It must be difficult for a mainstream journalist covering the Vatican beat on days like January 11, when Pope Francis’s motu proprio, Spiritus Domini, was announced. How to convey the significance of a tweak to canon law that clarifies women’s eligibility to be lectors and acolytes at Mass? Aren’t they...already doing those things?
Pity the reporter who must quickly explain the existence of “stable ministries” in the Church, and the now-obscure practice of formally instituting lay men into those roles. Even the most committed American Catholics were perplexed when the news broke, because, as Anthony Ruff, OSB, wrote at the Pray Tell blog, “Up until now, females couldn’t be installed in these ministries, but they could do these ministries anyway.” It’s no wonder so many outlets framed the news in terms of what hadn’t happened: “Pope says women can read at Mass, but still can’t be priests” ran a typical headline.
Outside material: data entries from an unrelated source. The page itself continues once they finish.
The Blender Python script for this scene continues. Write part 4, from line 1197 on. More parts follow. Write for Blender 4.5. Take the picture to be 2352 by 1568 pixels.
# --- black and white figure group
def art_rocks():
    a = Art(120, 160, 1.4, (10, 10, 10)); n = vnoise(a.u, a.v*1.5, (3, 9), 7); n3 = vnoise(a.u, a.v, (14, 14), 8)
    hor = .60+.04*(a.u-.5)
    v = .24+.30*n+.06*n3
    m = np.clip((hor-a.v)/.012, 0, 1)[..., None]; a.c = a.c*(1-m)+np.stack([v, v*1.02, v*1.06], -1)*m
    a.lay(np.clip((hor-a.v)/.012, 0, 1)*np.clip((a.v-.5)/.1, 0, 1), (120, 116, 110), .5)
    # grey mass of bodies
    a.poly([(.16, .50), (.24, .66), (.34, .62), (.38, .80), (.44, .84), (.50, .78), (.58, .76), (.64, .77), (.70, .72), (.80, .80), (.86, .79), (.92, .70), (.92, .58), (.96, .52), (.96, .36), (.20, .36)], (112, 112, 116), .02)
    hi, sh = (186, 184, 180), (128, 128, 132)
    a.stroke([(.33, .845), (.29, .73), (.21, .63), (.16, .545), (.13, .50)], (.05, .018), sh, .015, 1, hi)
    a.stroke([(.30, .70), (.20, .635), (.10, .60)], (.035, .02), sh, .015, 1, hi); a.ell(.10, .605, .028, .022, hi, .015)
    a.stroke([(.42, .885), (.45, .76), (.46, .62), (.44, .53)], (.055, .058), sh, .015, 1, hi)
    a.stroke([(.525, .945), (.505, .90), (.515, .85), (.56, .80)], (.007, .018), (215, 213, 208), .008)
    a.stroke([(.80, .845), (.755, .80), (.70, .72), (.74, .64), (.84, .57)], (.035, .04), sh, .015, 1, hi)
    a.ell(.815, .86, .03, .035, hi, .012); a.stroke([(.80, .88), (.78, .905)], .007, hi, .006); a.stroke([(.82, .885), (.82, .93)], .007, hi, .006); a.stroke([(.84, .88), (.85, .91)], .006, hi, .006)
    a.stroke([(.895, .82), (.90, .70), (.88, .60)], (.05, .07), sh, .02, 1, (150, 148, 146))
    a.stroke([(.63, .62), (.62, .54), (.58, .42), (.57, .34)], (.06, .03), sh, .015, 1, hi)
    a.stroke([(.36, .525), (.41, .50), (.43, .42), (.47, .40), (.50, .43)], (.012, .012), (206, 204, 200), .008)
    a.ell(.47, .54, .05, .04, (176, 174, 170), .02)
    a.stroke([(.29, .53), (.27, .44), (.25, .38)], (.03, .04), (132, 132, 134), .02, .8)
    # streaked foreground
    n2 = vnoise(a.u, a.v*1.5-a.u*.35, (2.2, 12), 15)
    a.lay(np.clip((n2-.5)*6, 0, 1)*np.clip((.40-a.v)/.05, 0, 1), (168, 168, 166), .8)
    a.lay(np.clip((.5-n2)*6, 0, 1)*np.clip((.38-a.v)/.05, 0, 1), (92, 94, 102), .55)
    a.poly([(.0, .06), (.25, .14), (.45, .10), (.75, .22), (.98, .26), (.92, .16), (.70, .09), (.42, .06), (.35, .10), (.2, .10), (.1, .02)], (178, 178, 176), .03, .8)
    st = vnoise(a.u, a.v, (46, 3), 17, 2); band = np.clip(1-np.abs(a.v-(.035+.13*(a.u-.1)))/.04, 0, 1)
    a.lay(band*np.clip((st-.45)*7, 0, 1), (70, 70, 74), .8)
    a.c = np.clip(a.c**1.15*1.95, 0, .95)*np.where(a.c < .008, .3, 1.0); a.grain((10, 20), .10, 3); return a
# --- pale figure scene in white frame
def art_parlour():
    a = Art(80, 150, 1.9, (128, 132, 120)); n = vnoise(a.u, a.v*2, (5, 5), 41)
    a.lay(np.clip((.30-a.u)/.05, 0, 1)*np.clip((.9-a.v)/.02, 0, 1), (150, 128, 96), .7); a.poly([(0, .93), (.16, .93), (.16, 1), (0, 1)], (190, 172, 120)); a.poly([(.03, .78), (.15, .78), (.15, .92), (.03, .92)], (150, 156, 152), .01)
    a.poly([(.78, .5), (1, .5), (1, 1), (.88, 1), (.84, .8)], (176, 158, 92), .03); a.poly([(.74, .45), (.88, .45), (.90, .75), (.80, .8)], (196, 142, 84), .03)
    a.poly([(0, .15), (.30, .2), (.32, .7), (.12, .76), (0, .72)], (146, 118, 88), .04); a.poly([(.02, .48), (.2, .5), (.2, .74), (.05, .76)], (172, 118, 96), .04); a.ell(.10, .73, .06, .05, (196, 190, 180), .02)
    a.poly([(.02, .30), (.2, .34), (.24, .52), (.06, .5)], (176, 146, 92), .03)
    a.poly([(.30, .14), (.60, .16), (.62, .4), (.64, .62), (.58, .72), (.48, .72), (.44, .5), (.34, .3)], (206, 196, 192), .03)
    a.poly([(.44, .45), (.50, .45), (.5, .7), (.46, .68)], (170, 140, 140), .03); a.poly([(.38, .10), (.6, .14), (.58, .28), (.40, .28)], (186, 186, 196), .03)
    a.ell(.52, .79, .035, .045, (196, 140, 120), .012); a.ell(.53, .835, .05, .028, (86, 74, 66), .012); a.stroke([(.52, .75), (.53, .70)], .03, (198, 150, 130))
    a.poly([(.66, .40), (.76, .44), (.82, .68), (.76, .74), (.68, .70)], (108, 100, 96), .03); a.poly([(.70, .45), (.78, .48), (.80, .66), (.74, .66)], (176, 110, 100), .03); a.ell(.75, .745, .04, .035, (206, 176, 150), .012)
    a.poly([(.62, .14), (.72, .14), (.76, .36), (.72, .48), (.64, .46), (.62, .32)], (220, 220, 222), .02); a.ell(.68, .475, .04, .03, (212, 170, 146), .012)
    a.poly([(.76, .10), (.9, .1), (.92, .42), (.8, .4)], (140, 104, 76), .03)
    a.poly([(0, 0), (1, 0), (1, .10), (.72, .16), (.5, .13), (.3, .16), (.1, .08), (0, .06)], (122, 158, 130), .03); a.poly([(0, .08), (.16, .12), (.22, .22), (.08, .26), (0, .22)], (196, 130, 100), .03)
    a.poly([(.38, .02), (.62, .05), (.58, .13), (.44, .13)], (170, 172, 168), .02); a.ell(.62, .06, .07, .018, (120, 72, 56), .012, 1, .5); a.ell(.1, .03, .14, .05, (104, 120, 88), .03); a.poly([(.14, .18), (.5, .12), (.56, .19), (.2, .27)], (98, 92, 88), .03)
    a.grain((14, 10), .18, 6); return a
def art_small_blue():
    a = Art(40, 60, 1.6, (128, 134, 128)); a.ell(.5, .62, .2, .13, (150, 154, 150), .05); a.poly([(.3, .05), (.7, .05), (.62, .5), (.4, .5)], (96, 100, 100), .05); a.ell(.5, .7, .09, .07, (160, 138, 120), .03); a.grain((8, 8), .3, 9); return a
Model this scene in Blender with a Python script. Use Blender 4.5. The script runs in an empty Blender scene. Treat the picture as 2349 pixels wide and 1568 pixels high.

“The Church has no authority whatsoever to confer priestly ordination on women,” Pope John Paul II declared in 1994 in an attempt to shut down that debate. Francis quoted that pronouncement in a letter accompanying Spiritus Domini, but he also wrote that he hoped the change he was making to canon law would help men preparing for ordination “better understand they are participants in a ministry shared with other baptized men and women.” Francis’s modification to one canon—changing “lay men” to “lay persons”—eliminates a long-standing excuse for discrimination against women, although you won’t find him or any other Vatican official putting it in those terms.
Speaking as a non-man, I confess to difficulty in keeping track of when the word “men” is supposed to include me (as in the English translation of the Nicene Creed, “for us men and for our salvation”) and when it is not meant to include me (as in the original language of Canon 230, at least according to those who prefer their liturgical ministers to be male). The truth is, even when the Church’s own teaching clearly declares that it does have the authority to acknowledge, empower, or elevate women, those charged with applying that teaching have always maintained the prerogative of keeping women out. The post–Vatican II teaching that laypeople had a significant role in ministry was undercut by accommodations for bishops who felt women should be subject to special restrictions. In this light, the significance of Pope Francis’s action is less that it expands what women are permitted to do, and more that it limits men’s ability to hinder them.
Establishing and protecting men’s authority and privileges has been the Vatican’s consistent framework for defining women’s roles in liturgy going at least as far back as Liturgicae instaurationes, the document the Congregation for Divine Worship and the Discipline of the Sacraments (CDW) issued in 1970 to govern post-conciliar reforms. In setting the terms of what should be allowed, the CDW wrote, “the first appeal must be made to the authority of the individual bishops.” Bishops, for their part, were encouraged to “use all the options the new rites provide” to determine what did and did not promote “unity” and serve the spiritual needs of their flocks.